# Exercise aim
Copy all lines below exactly as written. Leave pictures out.
====== Source excerpt
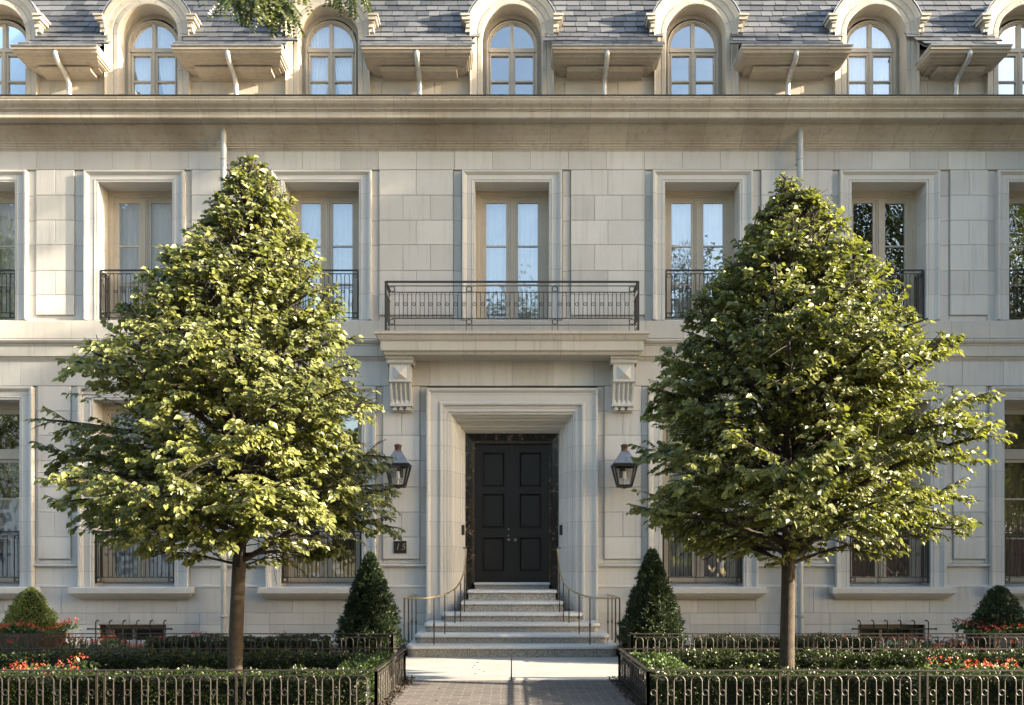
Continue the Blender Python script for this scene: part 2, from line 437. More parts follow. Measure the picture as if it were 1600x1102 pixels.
# dado ledges
for a, b in dado:
    led = MB()
    x_sweep(led, a, b, [(0,1.37),(.05,1.362),(.055,1.35),(.052,1.335),(.03,1.33),(.02,1.315),(0,1.31)])
    x_sweep(led, a, b, [(0,1.03),(.035,1.02),(.04,1.0),(.04,.985),(.03,.983)])
    led.build('ledge', M['trim'], B)

# string course at the balcony level
sc = MB()
pr = [(0,5.37),(.13,5.335),(.14,5.325),(.14,5.045),(.115,5.04),(.115,5.03),(.165,5.028),(.17,5.005),(.15,4.975),(.115,4.955),(.11,4.935),(.10,4.93),(.10,4.765),(.07,4.76),(.065,4.735),(.045,4.715),(.04,4.70),(.0,4.70)]
x_sweep(sc, -XE, XE, pr)
sc.build('string_course', M['trim_x'], B)

# main cornice
cn = MB()
pr = [(-.45,8.80),(.60,8.735),(.62,8.725),(.62,8.70),(.61,8.695),(.605,8.665),(.58,8.63),(.545,8.605),(.525,8.59),(.52,8.572),(.50,8.57),(.50,8.555),(.485,8.553),(.485,8.458),(.465,8.445),(.455,8.458),
      (.31,8.458),(.305,8.43),(.29,8.425),(.27,8.40),(.22,8.365),(.17,8.33),(.14,8.30),(.125,8.285),(.125,8.27),(.105,8.268),(.105,8.215+.02),(.085,8.232),(.085,8.20),(.07,8.196),(.07,8.17),(.05,8.166),(.045,8.14),(.0,8.135)]
pr = [(p, z) for p, z in pr]
x_sweep(cn, -XE, XE, pr)
cn.build('cornice', M['cornice'], B)
fl = MB(); fl.box(-XE, XE, -.632, -.25, 8.726, 8.742); 
tag(fl.build('cornice_flashing', M['iron'], B))

# attic wall and roof body
dorm = [(x-.70, x+.70) for x in W2X]
for a, b in spans(-XE, XE, dorm):
    at = MB()
    course(at, a, b, 8.6, 9.16, -.5, 1.1, a+.4, yb=.8)
    course(at, a, b, 9.16, 9.60, -.5, .9, a+.2, yb=.8)
    at.stone(a, b, 9.60, 10.14, .5, .8)
    at.build('attic_wall', M['attic'], B)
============
# Solution
Continue the Blender Python script for this scene: part 2, from line 437. More parts follow. Measure the picture as if it were 1600x1102 pixels.
# dado ledges
for a, b in dado:
    led = MB()
    x_sweep(led, a, b, [(0,1.37),(.05,1.362),(.055,1.35),(.052,1.335),(.03,1.33),(.02,1.315),(0,1.31)])
    x_sweep(led, a, b, [(0,1.03),(.035,1.02),(.04,1.0),(.04,.985),(.03,.983)])
    led.build('ledge', M['trim'], B)

# string course at the balcony level
sc = MB()
pr = [(0,5.37),(.13,5.335),(.14,5.325),(.14,5.045),(.115,5.04),(.115,5.03),(.165,5.028),(.17,5.005),(.15,4.975),(.115,4.955),(.11,4.935),(.10,4.93),(.10,4.765),(.07,4.76),(.065,4.735),(.045,4.715),(.04,4.70),(.0,4.70)]
x_sweep(sc, -XE, XE, pr)
sc.build('string_course', M['trim_x'], B)

# main cornice
cn = MB()
pr = [(-.45,8.80),(.60,8.735),(.62,8.725),(.62,8.70),(.61,8.695),(.605,8.665),(.58,8.63),(.545,8.605),(.525,8.59),(.52,8.572),(.50,8.57),(.50,8.555),(.485,8.553),(.485,8.458),(.465,8.445),(.455,8.458),
      (.31,8.458),(.305,8.43),(.29,8.425),(.27,8.40),(.22,8.365),(.17,8.33),(.14,8.30),(.125,8.285),(.125,8.27),(.105,8.268),(.105,8.215+.02),(.085,8.232),(.085,8.20),(.07,8.196),(.07,8.17),(.05,8.166),(.045,8.14),(.0,8.135)]
pr = [(p, z) for p, z in pr]
x_sweep(cn, -XE, XE, pr)
cn.build('cornice', M['cornice'], B)
fl = MB(); fl.box(-XE, XE, -.632, -.25, 8.726, 8.742); 
tag(fl.build('cornice_flashing', M['iron'], B))

# attic wall and roof body
dorm = [(x-.70, x+.70) for x in W2X]
for a, b in spans(-XE, XE, dorm):
    at = MB()
    course(at, a, b, 8.6, 9.16, -.5, 1.1, a+.4, yb=.8)
    course(at, a, b, 9.16, 9.60, -.5, .9, a+.2, yb=.8)
    at.stone(a, b, 9.60, 10.14, .5, .8)
    at.build('attic_wall', M['attic'], B)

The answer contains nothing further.